*WRITTEN TASK*: Leave out the pictures, and write out exactly the lines from the beginning of the material to the line holding "COL = SC.collection", that line included, and nothing else.

*DATASET EXTRACT*:
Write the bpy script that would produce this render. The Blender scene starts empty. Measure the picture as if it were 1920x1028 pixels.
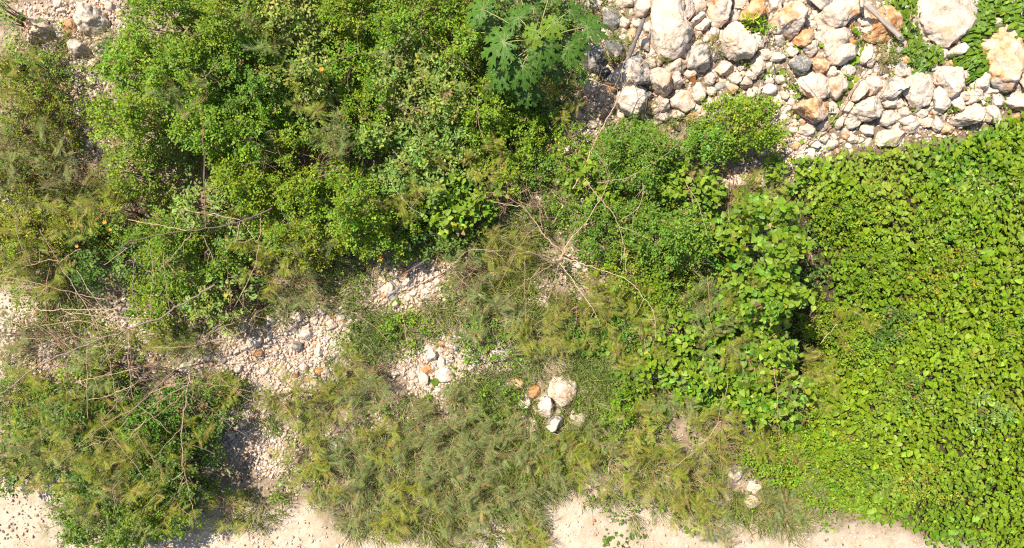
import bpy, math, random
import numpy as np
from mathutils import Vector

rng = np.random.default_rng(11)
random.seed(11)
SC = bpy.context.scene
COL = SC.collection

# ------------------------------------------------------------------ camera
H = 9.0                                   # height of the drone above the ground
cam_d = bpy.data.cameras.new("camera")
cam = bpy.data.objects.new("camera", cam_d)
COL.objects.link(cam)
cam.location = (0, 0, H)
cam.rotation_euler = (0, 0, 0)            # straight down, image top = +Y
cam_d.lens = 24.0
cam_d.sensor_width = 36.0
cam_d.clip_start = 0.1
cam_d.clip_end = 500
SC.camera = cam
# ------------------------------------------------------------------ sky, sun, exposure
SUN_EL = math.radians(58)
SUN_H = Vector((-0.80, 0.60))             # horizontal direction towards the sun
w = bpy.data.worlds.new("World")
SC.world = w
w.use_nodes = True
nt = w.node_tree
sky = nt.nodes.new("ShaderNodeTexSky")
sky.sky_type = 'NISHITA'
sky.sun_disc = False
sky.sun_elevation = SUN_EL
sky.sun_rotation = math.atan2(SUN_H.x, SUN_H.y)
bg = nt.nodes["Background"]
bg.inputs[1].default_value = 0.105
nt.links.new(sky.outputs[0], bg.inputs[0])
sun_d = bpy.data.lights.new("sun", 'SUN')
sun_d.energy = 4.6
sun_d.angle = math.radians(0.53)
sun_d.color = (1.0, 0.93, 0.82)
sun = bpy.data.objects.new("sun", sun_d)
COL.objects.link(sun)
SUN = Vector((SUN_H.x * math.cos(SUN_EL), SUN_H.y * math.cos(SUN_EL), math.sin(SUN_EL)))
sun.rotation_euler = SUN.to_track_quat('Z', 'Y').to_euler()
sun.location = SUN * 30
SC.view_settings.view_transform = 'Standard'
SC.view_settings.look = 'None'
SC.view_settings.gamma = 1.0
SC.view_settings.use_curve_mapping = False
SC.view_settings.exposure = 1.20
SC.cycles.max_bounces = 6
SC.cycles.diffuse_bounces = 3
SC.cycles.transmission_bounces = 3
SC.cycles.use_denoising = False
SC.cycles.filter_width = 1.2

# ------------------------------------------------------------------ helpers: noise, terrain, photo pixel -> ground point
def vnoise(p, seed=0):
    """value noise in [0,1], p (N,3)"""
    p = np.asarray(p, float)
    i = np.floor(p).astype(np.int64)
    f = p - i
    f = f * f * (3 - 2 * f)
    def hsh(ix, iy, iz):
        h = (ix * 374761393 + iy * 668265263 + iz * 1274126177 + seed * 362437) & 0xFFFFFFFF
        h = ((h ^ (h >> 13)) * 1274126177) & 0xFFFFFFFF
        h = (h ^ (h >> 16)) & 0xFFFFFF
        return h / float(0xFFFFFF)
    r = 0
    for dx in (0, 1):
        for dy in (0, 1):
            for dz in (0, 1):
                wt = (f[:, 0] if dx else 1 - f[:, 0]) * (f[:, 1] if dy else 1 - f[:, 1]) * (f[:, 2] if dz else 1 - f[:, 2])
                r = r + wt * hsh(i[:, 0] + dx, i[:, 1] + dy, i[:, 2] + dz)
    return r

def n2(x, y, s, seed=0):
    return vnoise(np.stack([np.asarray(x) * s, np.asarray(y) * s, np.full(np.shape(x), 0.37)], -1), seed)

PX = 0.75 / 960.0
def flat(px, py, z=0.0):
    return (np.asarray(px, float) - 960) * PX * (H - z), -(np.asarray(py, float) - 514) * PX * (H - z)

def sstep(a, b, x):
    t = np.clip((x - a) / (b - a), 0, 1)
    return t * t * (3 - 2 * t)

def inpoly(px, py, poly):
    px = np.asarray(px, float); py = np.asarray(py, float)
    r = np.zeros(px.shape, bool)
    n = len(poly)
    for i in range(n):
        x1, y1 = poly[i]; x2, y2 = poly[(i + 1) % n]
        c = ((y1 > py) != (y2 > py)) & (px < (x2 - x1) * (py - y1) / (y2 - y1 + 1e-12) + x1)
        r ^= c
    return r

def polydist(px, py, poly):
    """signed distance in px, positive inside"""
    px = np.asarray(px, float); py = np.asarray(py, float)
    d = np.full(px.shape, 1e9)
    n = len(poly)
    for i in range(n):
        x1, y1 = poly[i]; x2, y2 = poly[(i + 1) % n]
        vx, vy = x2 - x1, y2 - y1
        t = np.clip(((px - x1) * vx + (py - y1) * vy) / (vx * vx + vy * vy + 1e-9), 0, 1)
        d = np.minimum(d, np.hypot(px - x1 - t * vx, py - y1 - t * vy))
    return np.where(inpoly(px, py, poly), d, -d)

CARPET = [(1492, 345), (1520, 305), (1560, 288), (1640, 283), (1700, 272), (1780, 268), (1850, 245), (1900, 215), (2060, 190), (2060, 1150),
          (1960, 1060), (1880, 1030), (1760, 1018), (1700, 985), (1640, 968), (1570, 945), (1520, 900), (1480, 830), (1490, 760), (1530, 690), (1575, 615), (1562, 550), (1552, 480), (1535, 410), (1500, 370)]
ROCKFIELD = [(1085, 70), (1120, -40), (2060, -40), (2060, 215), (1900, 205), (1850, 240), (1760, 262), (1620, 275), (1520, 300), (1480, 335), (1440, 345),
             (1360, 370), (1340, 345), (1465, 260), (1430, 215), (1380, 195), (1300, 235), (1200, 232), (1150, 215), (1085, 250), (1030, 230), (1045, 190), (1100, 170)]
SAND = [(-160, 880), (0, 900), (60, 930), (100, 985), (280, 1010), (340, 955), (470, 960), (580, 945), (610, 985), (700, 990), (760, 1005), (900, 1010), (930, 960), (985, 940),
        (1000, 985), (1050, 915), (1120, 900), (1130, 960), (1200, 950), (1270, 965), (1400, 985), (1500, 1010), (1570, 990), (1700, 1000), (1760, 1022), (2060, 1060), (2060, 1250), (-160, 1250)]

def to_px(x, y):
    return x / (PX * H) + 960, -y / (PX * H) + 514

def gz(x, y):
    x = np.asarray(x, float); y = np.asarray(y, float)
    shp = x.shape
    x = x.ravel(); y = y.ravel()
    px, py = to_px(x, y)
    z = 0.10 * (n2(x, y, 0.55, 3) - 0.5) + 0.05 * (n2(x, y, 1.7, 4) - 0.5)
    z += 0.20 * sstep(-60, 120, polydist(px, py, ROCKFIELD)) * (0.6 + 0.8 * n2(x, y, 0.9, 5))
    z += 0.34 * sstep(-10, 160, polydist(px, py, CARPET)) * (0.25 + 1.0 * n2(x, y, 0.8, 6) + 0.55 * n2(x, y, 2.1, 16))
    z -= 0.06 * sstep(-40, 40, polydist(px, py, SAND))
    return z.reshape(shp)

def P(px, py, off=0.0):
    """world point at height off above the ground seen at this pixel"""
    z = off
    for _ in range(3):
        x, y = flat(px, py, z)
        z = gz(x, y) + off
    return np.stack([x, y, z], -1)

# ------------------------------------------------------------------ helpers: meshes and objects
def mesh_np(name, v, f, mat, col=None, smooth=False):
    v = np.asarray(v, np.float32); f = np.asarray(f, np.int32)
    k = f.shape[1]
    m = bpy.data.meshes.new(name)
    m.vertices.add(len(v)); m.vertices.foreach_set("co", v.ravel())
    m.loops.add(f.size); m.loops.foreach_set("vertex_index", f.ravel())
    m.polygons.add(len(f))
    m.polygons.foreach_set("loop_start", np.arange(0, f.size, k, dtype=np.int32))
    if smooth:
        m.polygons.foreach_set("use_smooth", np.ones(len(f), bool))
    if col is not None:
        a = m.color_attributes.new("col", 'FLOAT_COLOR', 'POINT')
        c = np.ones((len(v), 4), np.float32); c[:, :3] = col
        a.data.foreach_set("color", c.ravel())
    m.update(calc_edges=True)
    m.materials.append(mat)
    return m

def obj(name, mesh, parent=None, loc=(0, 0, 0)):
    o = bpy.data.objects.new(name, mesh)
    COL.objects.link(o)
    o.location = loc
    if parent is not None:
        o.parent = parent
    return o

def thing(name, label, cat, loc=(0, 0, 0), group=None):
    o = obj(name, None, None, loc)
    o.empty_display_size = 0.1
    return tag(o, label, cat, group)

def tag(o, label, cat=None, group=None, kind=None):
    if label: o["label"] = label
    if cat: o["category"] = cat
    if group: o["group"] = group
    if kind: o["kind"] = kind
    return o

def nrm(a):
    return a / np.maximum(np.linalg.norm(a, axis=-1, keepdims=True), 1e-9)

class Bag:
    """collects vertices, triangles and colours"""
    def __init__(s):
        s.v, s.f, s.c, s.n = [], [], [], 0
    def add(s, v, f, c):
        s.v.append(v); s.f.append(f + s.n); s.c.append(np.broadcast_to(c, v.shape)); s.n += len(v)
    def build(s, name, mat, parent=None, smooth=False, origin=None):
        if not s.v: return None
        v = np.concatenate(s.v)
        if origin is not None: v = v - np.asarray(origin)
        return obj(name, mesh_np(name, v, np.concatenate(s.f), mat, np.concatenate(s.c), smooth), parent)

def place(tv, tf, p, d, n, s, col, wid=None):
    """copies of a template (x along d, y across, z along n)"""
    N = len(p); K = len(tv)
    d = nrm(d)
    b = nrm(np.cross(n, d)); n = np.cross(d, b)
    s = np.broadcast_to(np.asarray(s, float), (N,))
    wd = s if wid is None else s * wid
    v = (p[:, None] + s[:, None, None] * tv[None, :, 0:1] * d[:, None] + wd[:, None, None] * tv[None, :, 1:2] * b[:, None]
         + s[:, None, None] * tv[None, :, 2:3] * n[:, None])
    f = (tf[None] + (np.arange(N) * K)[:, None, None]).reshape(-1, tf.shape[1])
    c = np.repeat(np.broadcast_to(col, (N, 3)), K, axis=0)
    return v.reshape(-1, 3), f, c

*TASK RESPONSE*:
Write the bpy script that would produce this render. The Blender scene starts empty. Measure the picture as if it were 1920x1028 pixels.
import bpy, math, random
import numpy as np
from mathutils import Vector

rng = np.random.default_rng(11)
random.seed(11)
SC = bpy.context.scene
COL = SC.collection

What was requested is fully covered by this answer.